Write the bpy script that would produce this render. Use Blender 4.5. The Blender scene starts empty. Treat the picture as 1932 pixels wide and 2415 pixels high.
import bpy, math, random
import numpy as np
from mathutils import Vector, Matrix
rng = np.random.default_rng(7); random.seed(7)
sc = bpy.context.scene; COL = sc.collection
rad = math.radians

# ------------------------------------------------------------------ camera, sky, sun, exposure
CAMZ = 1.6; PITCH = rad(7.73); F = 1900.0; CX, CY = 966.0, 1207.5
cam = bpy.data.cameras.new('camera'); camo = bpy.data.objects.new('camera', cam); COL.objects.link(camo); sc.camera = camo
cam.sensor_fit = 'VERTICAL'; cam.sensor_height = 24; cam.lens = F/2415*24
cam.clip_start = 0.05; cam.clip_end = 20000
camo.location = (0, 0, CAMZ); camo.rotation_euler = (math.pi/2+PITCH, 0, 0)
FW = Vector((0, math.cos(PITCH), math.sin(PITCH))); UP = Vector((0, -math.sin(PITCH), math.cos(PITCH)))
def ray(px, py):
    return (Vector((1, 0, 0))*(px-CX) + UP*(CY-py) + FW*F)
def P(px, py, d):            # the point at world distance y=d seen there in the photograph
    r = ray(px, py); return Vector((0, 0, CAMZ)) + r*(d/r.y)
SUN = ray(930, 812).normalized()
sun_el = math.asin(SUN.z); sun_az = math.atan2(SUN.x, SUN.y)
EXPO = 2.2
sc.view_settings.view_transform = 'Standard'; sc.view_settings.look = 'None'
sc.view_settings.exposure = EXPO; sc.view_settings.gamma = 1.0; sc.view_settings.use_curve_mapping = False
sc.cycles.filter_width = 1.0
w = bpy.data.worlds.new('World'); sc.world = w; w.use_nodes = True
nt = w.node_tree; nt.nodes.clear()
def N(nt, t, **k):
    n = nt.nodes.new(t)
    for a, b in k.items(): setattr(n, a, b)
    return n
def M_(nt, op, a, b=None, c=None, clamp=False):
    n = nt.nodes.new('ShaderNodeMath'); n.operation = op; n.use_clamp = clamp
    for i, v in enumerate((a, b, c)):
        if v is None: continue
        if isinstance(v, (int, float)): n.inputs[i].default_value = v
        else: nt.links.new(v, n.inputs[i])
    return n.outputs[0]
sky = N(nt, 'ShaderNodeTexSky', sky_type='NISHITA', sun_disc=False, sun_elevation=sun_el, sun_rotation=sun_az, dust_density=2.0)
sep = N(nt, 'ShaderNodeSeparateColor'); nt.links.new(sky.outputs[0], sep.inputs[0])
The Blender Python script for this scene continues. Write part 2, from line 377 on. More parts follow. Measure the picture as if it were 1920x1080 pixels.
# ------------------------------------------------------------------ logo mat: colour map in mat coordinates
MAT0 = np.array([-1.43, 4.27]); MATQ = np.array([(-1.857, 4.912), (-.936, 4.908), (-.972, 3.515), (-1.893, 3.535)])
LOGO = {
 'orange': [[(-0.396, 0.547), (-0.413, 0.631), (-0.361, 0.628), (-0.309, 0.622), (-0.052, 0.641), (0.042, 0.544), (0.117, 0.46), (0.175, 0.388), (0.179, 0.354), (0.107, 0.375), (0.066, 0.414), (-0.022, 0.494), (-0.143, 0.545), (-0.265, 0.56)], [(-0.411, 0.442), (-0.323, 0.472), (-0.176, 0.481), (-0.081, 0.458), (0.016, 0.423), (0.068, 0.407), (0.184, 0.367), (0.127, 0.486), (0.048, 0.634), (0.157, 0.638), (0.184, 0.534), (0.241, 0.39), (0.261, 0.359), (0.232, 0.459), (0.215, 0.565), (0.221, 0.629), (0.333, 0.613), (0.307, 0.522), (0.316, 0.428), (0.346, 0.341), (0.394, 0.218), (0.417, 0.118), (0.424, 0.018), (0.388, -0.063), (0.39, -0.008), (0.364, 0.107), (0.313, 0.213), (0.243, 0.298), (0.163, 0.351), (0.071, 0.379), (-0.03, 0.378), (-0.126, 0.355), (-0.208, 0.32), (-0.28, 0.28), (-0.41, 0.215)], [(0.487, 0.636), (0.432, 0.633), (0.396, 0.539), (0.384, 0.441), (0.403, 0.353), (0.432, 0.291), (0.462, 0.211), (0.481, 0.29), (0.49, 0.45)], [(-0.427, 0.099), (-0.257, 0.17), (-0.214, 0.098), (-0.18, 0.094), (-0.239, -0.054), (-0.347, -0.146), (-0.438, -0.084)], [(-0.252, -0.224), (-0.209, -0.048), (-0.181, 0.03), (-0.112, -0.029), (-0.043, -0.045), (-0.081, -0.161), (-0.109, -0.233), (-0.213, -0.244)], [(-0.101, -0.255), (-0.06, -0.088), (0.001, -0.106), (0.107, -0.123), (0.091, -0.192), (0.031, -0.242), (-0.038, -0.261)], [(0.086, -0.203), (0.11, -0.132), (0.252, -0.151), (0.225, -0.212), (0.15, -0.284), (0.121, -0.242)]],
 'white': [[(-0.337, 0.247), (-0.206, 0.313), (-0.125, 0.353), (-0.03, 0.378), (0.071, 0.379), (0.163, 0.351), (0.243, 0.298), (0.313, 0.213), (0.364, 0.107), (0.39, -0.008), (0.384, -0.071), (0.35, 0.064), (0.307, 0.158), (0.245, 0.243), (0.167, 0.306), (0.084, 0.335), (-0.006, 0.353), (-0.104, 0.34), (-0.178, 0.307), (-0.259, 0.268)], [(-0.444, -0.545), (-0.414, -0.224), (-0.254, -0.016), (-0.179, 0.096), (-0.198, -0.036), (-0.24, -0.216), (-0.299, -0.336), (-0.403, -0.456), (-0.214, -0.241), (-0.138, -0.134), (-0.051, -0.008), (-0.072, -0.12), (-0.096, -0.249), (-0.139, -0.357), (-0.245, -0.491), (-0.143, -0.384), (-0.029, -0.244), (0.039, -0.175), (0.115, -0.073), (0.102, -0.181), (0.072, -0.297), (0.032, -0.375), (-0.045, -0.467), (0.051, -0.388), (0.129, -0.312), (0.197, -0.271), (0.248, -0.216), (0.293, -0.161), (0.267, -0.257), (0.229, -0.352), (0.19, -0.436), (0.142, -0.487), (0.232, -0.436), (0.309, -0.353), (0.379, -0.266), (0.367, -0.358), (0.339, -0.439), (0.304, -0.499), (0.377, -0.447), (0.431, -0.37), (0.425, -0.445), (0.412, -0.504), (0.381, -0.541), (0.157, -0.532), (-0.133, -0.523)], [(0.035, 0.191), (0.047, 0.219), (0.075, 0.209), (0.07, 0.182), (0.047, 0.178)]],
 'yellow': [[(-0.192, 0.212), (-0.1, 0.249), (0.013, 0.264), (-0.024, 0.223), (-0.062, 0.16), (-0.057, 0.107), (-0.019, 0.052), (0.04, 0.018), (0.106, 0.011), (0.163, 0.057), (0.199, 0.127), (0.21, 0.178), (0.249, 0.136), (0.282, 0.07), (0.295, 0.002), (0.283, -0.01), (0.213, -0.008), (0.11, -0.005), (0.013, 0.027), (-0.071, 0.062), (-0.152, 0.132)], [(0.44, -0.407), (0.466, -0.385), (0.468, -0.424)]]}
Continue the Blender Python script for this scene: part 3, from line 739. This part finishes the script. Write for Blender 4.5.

Description of the task:
In the records, locate each line holding the string "scene" and copy it.

Completed task:
Write the bpy script that would produce this render. Use Blender 4.5. The Blender scene starts empty. Treat the picture as 1932 pixels wide and 2415 pixels high.
sc = bpy.context.scene; COL = sc.collection
The Blender Python script for this scene continues. Write part 2, from line 377 on. More parts follow. Measure the picture as if it were 1920x1080 pixels.
Continue the Blender Python script for this scene: part 3, from line 739. This part finishes the script. Write for Blender 4.5.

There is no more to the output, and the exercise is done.